I was reading The Strange Case of Dr. Jekyll and Mr. Hyde in June this year, and found that I related to the idea of bifurcating yourself and neglecting one half, only to be forced to face it later in life. I don't doubt in the slightest that people far smarter than me have gone over this part of the book in much greater detail, but I wanted to write about it myself anyway. A section of Dr. Jekyll's account in particular hits very close to home for me.

Others will follow, others will outstrip me on the same lines; and I hazard a guess that man will ultimately be known for a mere polity of multifarious, incongruous and independent denizens.
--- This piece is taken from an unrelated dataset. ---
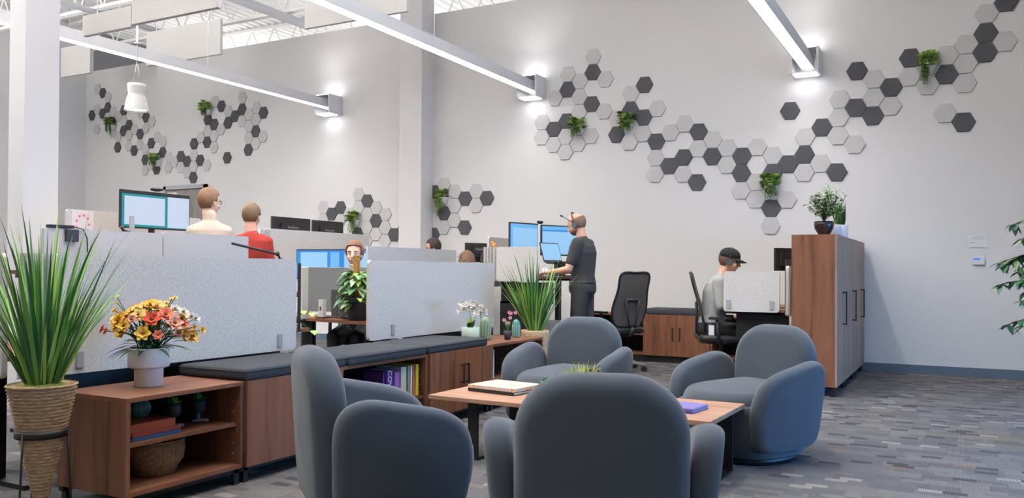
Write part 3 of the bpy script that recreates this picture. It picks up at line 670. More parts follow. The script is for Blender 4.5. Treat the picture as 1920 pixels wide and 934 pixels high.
# ribbed cactus ornament
t=thing('cactus_ornament','round ribbed dark green ceramic cactus ornament on stacked books','ornament',(-3.55,2.745,.4035)); t.scale=(.86,.86,.86)
b=MB(); rs=[]; n=96
for i in range(15):
    a=-PI/2*.86+PI*.93*i/14; q=max(math.cos(a),.02)
    rs.append([V((.066*q*(1-.09*(abs(math.sin(7*(2*PI*k/n)/1))**.35<.5)-.0+.0)*math.cos(2*PI*k/n)*(1+.06*abs(math.cos(7*2*PI*k/n))),.066*q*math.sin(2*PI*k/n)*(1+.06*abs(math.cos(7*2*PI*k/n))),.056+.06*math.sin(a))) for k in range(n)])
b.rings(rs); obj('body',b,CERT,t); 
SB='books stacked flat on the near bookcase shelf'
book('stacked_book','brown leather hardback on top of the flat stack in near bookcase',(-3.50,2.72,.3655),R(94),.25,.19,.037,mat('leather_brown',(138,66,44),.5),PAGE,SB).rotation_euler=(0,0,R(90))
book('stacked_book','dark red book in the middle of the flat stack in near bookcase',(-3.50,2.735,.3445),R(92),.28,.2,.02,mat('dark_red_cover',(128,50,48),.5),PAGE,SB)
book('stacked_book','blue book at the bottom of the flat stack in near bookcase',(-3.50,2.735,.325),R(91),.28,.2,.018,mat('blue_cover',(36,78,128),.5),PAGE,SB)
def footpot(y,label,g,x=-3.56):
    t=thing('figurine_planter',label,'planter',(x,y,.325))
    obj('pot',MB().lathe([(.022,.05),(.036,.058),(.04,.075),(.04,.115),(.036,.117),(.01,.10)],24),mat('charcoal_pot',(46,46,50),.7),t)
    obj('leg',MB().cyl((0,0,.01),(0,0,.055),.013,n=12).tube([(-.03,0,.09),(-.045,0,.06),(-.02,.0,.03)],.006),mat('pot_leg',(84,98,116),.6),t)
    obj('shoe',MB().capsule((-.005,-.01,.009),(.035,.025,.009),.009,.012,sq=.8).capsule((-.01,-.02,.008),(-.03,.03,.008),.006),mat('pot_shoe',(150,150,156),.5),t)
    b=MB(); rosette(b,(0,0,.11),.055,9,0,up=.35,w=.35); rosette(b,(0,0,.12),.04,8,0,up=.9,w=.35); obj('leaves',b,[g],t)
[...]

I, for my part, from the nature of my life, advanced infallibly in one direction and in one direction only.

The idea that people exist as a group of themselves isn't really anything unique, particularly in modern media. But in this case, the idea of separating yourself from all but one or two of those selves and then releasing and confronting the most contrary of them is something I can currently relate to. I spent so long putting up a face of not being transgender, that I relate to Dr. Jekyll and even Mr. Hyde. I have no idea what's me or what's my Hyde anymore, though I guess in my case I think it's better to think of the face I've been putting up as my Hyde and the neglected half that knew about being trans as my Jekyll, but trying to name each half instead of describing the effects might get confusing.
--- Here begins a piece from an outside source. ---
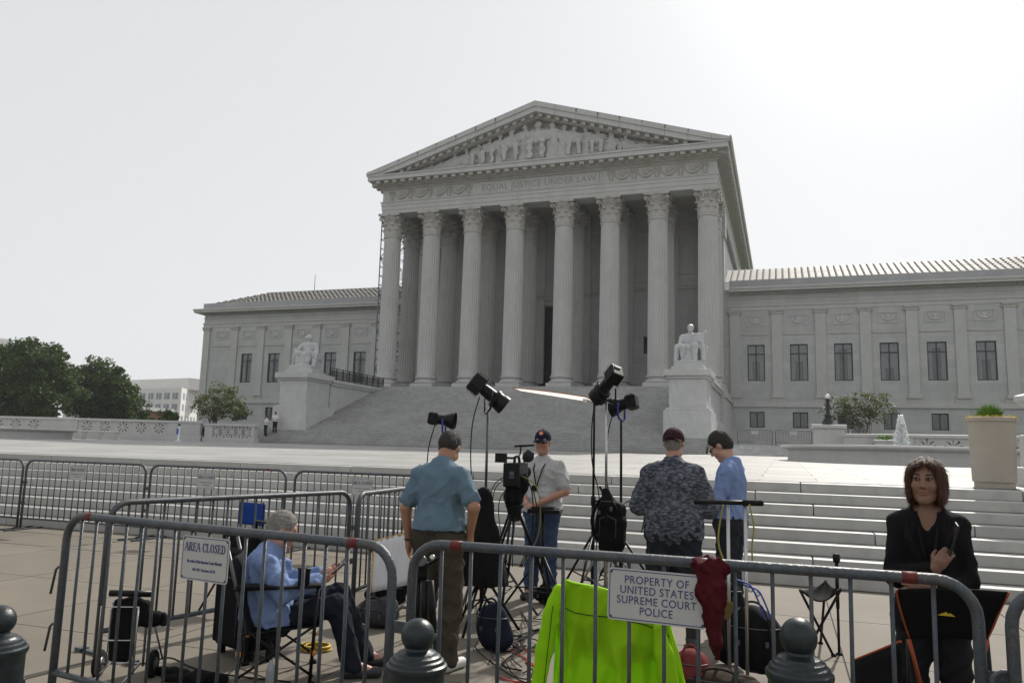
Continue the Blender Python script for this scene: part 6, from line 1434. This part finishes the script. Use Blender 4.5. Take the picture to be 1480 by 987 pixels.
# backpack hanging from the tall stand
bk = at(884,752,-63.1); bp_ = thing('backpack', 'black backpack hanging on the tall stand left of the mottled shirt man', 'backpack', bk, R(-15))
soft('bag', [rbox((0,0,-.06),(.135,.09,.25),.06,.03), rbox((.02,-.08,-.10),(.105,.045,.14),.04,.03), seg((-.03,0,.12),(-.07,0,.27),.09,.05,.05), rbox((.10,-.02,-.10),(.06,.07,.15),.04,.03), seg((-.09,-.06,.2),(-.13,-.08,-.1),.03,.025,.03)], BLKF, bp_, .014, (.014,14.,6)); ZIP = mat('zip_metal', (.10,.10,.105), .4, .2, 9, metal=.6)
MB().tube([(.02-.09,-.128,-.15),(.02-.09,-.128,.02),(.02,-.130,.055),(.02+.09,-.128,.02),(.02+.09,-.128,-.15)], .0035, 5).tube([(-.11,-.088,.12),(-.07,-.092,.19),(.07,-.092,.19),(.11,-.088,.12)], .0035, 5).build('zip', ZIP, bp_); MB().obox((-.09,-.10,.08),(.014,.008,.02)).obox((.05,-.115,.12),(.014,.008,.02)).build('buckle', GREYP, bp_, bevel=.003)
MB().tube(smooth_pts([(-.05,-.02,.22),(-.12,0,.30),(-.14,0,.33)]), .012, 6).tube(smooth_pts([(-.10,-.08,.20),(-.17,-.10,.0),(-.12,-.08,-.2)]), .016, 6).tube(smooth_pts([(.06,-.1,.2),(.0,-.14,.02),(.05,-.12,-.2)]), .010, 6).build('strap', BLKF, bp_)
tag(MB().tube(smooth_pts([bk+Vector((.14,-.05,.18)),bk+Vector((.25,-.05,.22)),bk+Vector((.33,-.02,.10)),bk+Vector((.30,0,-.1))]), .006, 6).build('cable_loop', RUB), 'black cable looping from the hanging backpack', 'cable')
# black padded bar on two chrome stands with yellow cables
YB_ = -64.9; a, b = at(1003,725,YB_), at(1104,727,YB_); bar = thing('padded_bar', 'black padded crossbar on chrome uprights right of the mottled shirt man', 'bar', (0,0,0))
MB().tube([a,b], .017, 10).build('tube', BLK, bar); MB().tube([b.lerp(a,.02),b.lerp(a,.3)], .022, 10).build('grip', RUB, bar)
for px in (1052,1077):
    c = at(px,730,YB_); MB().tube([(c.x,c.y,.0),(c.x,c.y,c.z)], .013, 8).build('upright', CHROME, bar)
for k,px in enumerate((1046,1083)):
    c = at(px,728,YB_); tag(MB().tube(smooth_pts([c+Vector((0,-.03,0)),c+Vector((-.03+.06*k,-.04,-.16)),c+Vector((-.035+.05*k,-.04,-.30)),c+Vector((.02,-.03,-.46))]), .007, 6).build('yellow_cable', MATS['yellow_green_cable']), ('yellow cable hanging from the padded bar, left one' if k == 0 else 'yellow cable hanging from the padded bar, right one'), 'cable')
# ---------------------------------------------------------------- chairs, bags and clothing
HIV = cloth('hi_vis_yellow', (.33,.62,.012), .06, 4., .6, .12, 60); MARC = cloth('maroon_fleece', (.062,.008,.012), .3, 8.); 
_n, _l = HIV.node_tree.nodes, HIV.node_tree.links; _t = _n.new('ShaderNodeBsdfTranslucent'); _t.inputs[0].default_value = (.45,.85,.02,1); _m = _n.new('ShaderNodeMixShader'); _m.inputs[0].default_value = .22
_l.new(_n['Principled BSDF'].outputs[0], _m.inputs[1]); _l.new(_t.outputs[0], _m.inputs[2]); _l.new(_m.outputs[0], _n['Material Output'].inputs[0])
# hi-vis jacket spread over the back of a folding chair
YJ = -66.85
def px(x, y, Y=YJ, dy=0.): p = at(x,y,Y); return Vector((p.x, p.y+dy, p.z))
ja = thing('hi_vis_jacket', 'bright yellow-green jacket draped over a chair behind the police sign', 'jacket', (0,0,0))
top = [(808,846),(820,838),(845,844),(885,853),(925,868),(955,886),(967,892)]; bot = [(790,1060),(815,1060),(850,1062),(890,1064),(930,1064),(975,1062),(1006,1058)]
def interp(P_, u):
    f = u*(len(P_)-1); i = min(int(f), len(P_)-2); t = f-i; return (P_[i][0]*(1-t)+P_[i+1][0]*t, P_[i][1]*(1-t)+P_[i+1][1]*t)
def fnj(u, v):
    a, b = interp(top,u), interp(bot,u); x, y = a[0]*(1-v)+b[0]*v, a[1]*(1-v)+b[1]*v
    fold = (.055*abs(math.sin(u*9.5+.8*math.sin(v*3.1)+.6*v))+.026*abs(math.sin(u*21+v*4+1.1*math.sin(v*7)))+.008*math.sin(u*55+v*11))*min(1, v*2.0+.15)+.030*abs(math.sin(v*8+u*5+.7*math.sin(u*13)))*(1-abs(2*u-1))-.02
    q = px(x, y); q.y += -.05*math.sin(math.pi*u)*(1-.3*v)+fold-.03*v; return q
MB().surf(fnj, 90, 50).build('back', HIV, ja, solid=.006)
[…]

Regardless, neglecting one half of myself has left me in the same position as Hyde was. A shriveled husk of a person. I want to have that aspect of myself back, but I've been strangling it for over half my life and given it no room to grow, I've built my existing mind around the idea of never trusting it and removed anything that would feed it from my life. I need to learn to trust myself again, and learn how to feed it. Jekyll had the benefit of being a new person when he became Hyde, and in all honesty I'd imagine that the unrestricted access to Hyde's desires changed Hyde more than just being neglected for so many years. In my case I'm still me, and whatever I feed my neglected half will form me just like any other food would.

Giving into harmful thoughts or desires more than productive ones is no good for anyone, but figuring out which is which can be it's own kind of pain when you know so little of what is to to exist in that world. That's why I think Mr. Hyde was built more by what he was able to do after being released, his unrestricted access to every desire built a personality that developed harsher desires as time went on. Worsening his already evil nature. I don't want to have the same thing happen to me. I don't want to be consumed by being transgender, or even by being my new gender. But it's important for me to be comfortable in who I am, with both halves involved. But not having the correct and measured input of one half leaves me at a loss, and in agony over what to choose.